高野六郎「精神衛生国策」

高野六郎「精神衛生国策」『精神衛生』10(1936), 1-9;「優生断種に対する賛否論批判」『精神衛生』10(1936), 23-26.
この時期の高野六郎は、衛生局の予防課の官僚であるが闊達な文章をあちこちに書いていて、官僚として言うべきではないような本音を無防備に書いているような印象を持っている。その高野が優生断種について積極的な意見を展開している講演である。高野がいうには、日本の衛生行政は、お得意の急性感染症の予防についてはだいぶ進んだが、精神病の予防については、「甚だ遺憾でありますが、実はさっぱり何もまだいたしておりません」とのことである。「しかるにここに精神衛生国策などと大きな演題を出しておりますと、どうもしゃべる人が頭が変なのじゃないかとお考えになるかたもあるかもしれません」「ことに精神病ご専門の先生などは、ずいぶんいわゆる変わり者の方、すなわち精神にどこか異常があるのじゃないかと思われる人が先生の中にすら多いという話をよく伺うのであります。精神病の先生すらそんな風とすると、世の中には精神異常とか低能者とか云う者が案外に多いと思われます」・・・とまあ、こんな感じである。

強制断種か任意断種かの問題では、高野は強制断種を以下のように合理化する。自分が悪質な遺伝があるからといって断種する人は、もともと利口な人である。高野の言葉を使うと「フワーストクラス」の人である。問題になるのは、悪質遺伝があるために結婚できずに「売れ残った」雑輩が、選択に漏れたからといって国家のために断種の手術をするのではなく、むしろ「破れ鍋に綴蓋」式に、同病相哀れんで遠慮なくどんどん結婚し、遠慮なく子を産む。

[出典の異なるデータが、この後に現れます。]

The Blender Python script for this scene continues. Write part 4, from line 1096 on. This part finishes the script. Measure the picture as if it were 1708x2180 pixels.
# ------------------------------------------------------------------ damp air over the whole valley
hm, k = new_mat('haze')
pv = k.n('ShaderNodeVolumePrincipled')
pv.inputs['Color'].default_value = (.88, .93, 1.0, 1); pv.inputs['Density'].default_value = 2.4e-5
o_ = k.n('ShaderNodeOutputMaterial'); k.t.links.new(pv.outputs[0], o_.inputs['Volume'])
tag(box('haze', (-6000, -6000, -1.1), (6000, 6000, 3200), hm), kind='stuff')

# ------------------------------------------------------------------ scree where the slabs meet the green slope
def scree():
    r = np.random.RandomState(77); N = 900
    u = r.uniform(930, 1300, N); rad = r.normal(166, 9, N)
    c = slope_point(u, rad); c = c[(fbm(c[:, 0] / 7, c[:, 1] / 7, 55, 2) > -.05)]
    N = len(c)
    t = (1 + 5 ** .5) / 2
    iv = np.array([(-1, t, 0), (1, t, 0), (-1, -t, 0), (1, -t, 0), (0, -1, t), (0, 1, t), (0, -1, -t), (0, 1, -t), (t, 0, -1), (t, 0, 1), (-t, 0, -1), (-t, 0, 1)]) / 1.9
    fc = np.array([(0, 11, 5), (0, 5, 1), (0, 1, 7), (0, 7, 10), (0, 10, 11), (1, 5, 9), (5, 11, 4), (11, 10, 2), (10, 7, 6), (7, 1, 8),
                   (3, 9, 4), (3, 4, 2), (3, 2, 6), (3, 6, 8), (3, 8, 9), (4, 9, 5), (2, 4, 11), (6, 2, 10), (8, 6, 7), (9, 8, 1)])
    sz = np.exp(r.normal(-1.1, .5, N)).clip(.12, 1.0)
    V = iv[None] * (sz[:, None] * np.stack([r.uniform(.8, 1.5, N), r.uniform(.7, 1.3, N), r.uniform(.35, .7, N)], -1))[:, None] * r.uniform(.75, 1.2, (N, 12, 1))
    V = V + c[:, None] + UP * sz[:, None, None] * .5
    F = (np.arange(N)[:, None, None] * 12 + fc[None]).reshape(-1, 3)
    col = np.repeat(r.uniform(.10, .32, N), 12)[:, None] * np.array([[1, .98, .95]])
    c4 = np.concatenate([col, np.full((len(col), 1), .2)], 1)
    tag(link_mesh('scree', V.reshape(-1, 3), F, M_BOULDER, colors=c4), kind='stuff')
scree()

むしろこうなるとたちの悪いものが世の中にはびこるかもしれない。

高野はしかし、すぐに強制の優生断種には飛びつかない。これが国民の世論になってきたならば法律を作るという。たとえば禁酒や売春禁止を国民がやろうということになったら、衛生局としてはこれを行う。(インプリケーションとしては、衛生局としてこれを強くプッシュはしないということだろうか。)むしろ、高野自身が訴えたいのは、「皆さま各自が各家庭を守る工夫をしていただきたい」ということである。破れ鍋に綴蓋ばかりになる前、つまり「世の中に健康な人たち健康の家庭の多い間に早く考えていただきたい」ということである。

高野のスタンスについてもいろいろ面白くて分析するべきである。けれども、一歩引いて、高野自身が、日本には健康な人が多いと無邪気に信じていたことは、説明を要する問題だと思う。